*Written exercise*: Reproduce all the lines below exactly and omit the images.

*Given material*:
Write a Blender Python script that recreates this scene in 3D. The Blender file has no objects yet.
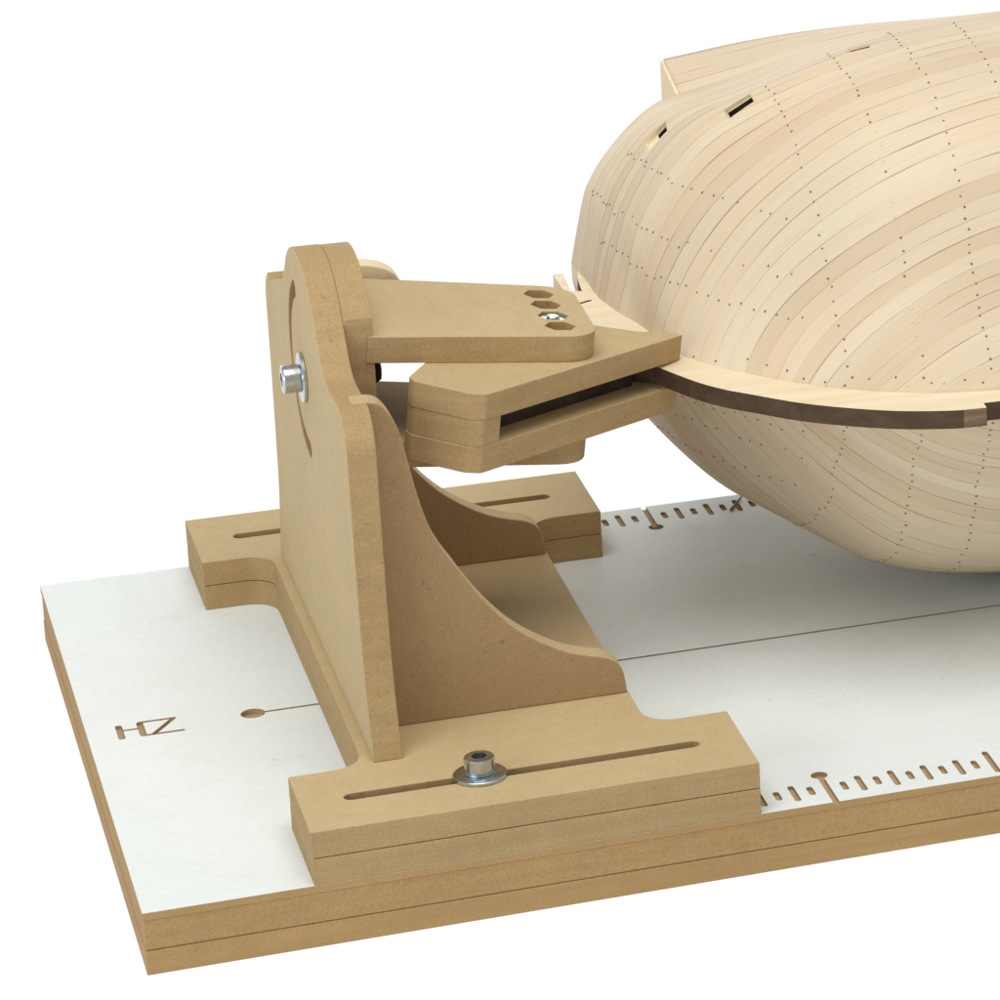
import bpy, bmesh, math, random
import numpy as np
from mathutils import Vector, Matrix
random.seed(7)
rng = np.random.default_rng(5)
S = 0.01                                   # 1 mm = 0.01 units
SC = bpy.context.scene
COL = SC.collection
TMP = bpy.data.collections.new("workbench"); COL.children.link(TMP)

# ---------------------------------------------------------------- materials
def nt(name):
    m = bpy.data.materials.new(name); m.use_nodes = True
    t = m.node_tree; t.nodes.clear()
    out = t.nodes.new('ShaderNodeOutputMaterial')
    return m, t, out
def N(t, typ, **kw):
    n = t.nodes.new(typ)
    for k, v in kw.items():
        if k in n.inputs: n.inputs[k].default_value = v
        else: setattr(n, k, v)
    return n
def ramp(t, src, stops):
    r = N(t, 'ShaderNodeValToRGB'); t.links.new(src, r.inputs[0])
    e = r.color_ramp.elements
    while len(e) < len(stops): e.new(.5)
    for el, (p, c) in zip(e, stops): el.position = p; el.color = (*c, 1)
    return r.outputs[0]
def mix(t, a, b, fac, mode='MIX'):
    n = N(t, 'ShaderNodeMix', data_type='RGBA', blend_type=mode)
    for sock, v in ((n.inputs[0], fac), (n.inputs[6], a), (n.inputs[7], b)):
        if hasattr(v, 'links'): t.links.new(v, sock)
        elif isinstance(v, tuple): sock.default_value = (*v, 1)
        else: sock.default_value = v
    return n.outputs[2]
def math_(t, op, a, b=None, c=None):
    n = N(t, 'ShaderNodeMath', operation=op)
    for i, v in enumerate((a, b, c)):
        if v is None: continue
        if hasattr(v, 'links'): t.links.new(v, n.inputs[i])
        else: n.inputs[i].default_value = v
    return n.outputs[0]
def finish(t, out, color, rough=.6, bump=None, bstr=.2, bdist=.002, metallic=0., spec=.3):
    b = N(t, 'ShaderNodeBsdfPrincipled')
    if hasattr(color, 'links'): t.links.new(color, b.inputs['Base Color'])
    else: b.inputs['Base Color'].default_value = (*color, 1)
    b.inputs['Roughness'].default_value = rough
    b.inputs['Metallic'].default_value = metallic
    b.inputs['Specular IOR Level'].default_value = spec
    if bump is not None:
        bn = N(t, 'ShaderNodeBump'); bn.inputs['Strength'].default_value = bstr; bn.inputs['Distance'].default_value = bdist
        t.links.new(bump, bn.inputs['Height']); t.links.new(bn.outputs[0], b.inputs['Normal'])
    t.links.new(b.outputs[0], out.inputs[0])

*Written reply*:
Write a Blender Python script that recreates this scene in 3D. The Blender file has no objects yet.
import bpy, bmesh, math, random
import numpy as np
from mathutils import Vector, Matrix
random.seed(7)
rng = np.random.default_rng(5)
S = 0.01                                   # 1 mm = 0.01 units
SC = bpy.context.scene
COL = SC.collection
TMP = bpy.data.collections.new("workbench"); COL.children.link(TMP)

# ---------------------------------------------------------------- materials
def nt(name):
    m = bpy.data.materials.new(name); m.use_nodes = True
    t = m.node_tree; t.nodes.clear()
    out = t.nodes.new('ShaderNodeOutputMaterial')
    return m, t, out
def N(t, typ, **kw):
    n = t.nodes.new(typ)
    for k, v in kw.items():
        if k in n.inputs: n.inputs[k].default_value = v
        else: setattr(n, k, v)
    return n
def ramp(t, src, stops):
    r = N(t, 'ShaderNodeValToRGB'); t.links.new(src, r.inputs[0])
    e = r.color_ramp.elements
    while len(e) < len(stops): e.new(.5)
    for el, (p, c) in zip(e, stops): el.position = p; el.color = (*c, 1)
    return r.outputs[0]
def mix(t, a, b, fac, mode='MIX'):
    n = N(t, 'ShaderNodeMix', data_type='RGBA', blend_type=mode)
    for sock, v in ((n.inputs[0], fac), (n.inputs[6], a), (n.inputs[7], b)):
        if hasattr(v, 'links'): t.links.new(v, sock)
        elif isinstance(v, tuple): sock.default_value = (*v, 1)
        else: sock.default_value = v
    return n.outputs[2]
def math_(t, op, a, b=None, c=None):
    n = N(t, 'ShaderNodeMath', operation=op)
    for i, v in enumerate((a, b, c)):
        if v is None: continue
        if hasattr(v, 'links'): t.links.new(v, n.inputs[i])
        else: n.inputs[i].default_value = v
    return n.outputs[0]
def finish(t, out, color, rough=.6, bump=None, bstr=.2, bdist=.002, metallic=0., spec=.3):
    b = N(t, 'ShaderNodeBsdfPrincipled')
    if hasattr(color, 'links'): t.links.new(color, b.inputs['Base Color'])
    else: b.inputs['Base Color'].default_value = (*color, 1)
    b.inputs['Roughness'].default_value = rough
    b.inputs['Metallic'].default_value = metallic
    b.inputs['Specular IOR Level'].default_value = spec
    if bump is not None:
        bn = N(t, 'ShaderNodeBump'); bn.inputs['Strength'].default_value = bstr; bn.inputs['Distance'].default_value = bdist
        t.links.new(bump, bn.inputs['Height']); t.links.new(bn.outputs[0], b.inputs['Normal'])
    t.links.new(b.outputs[0], out.inputs[0])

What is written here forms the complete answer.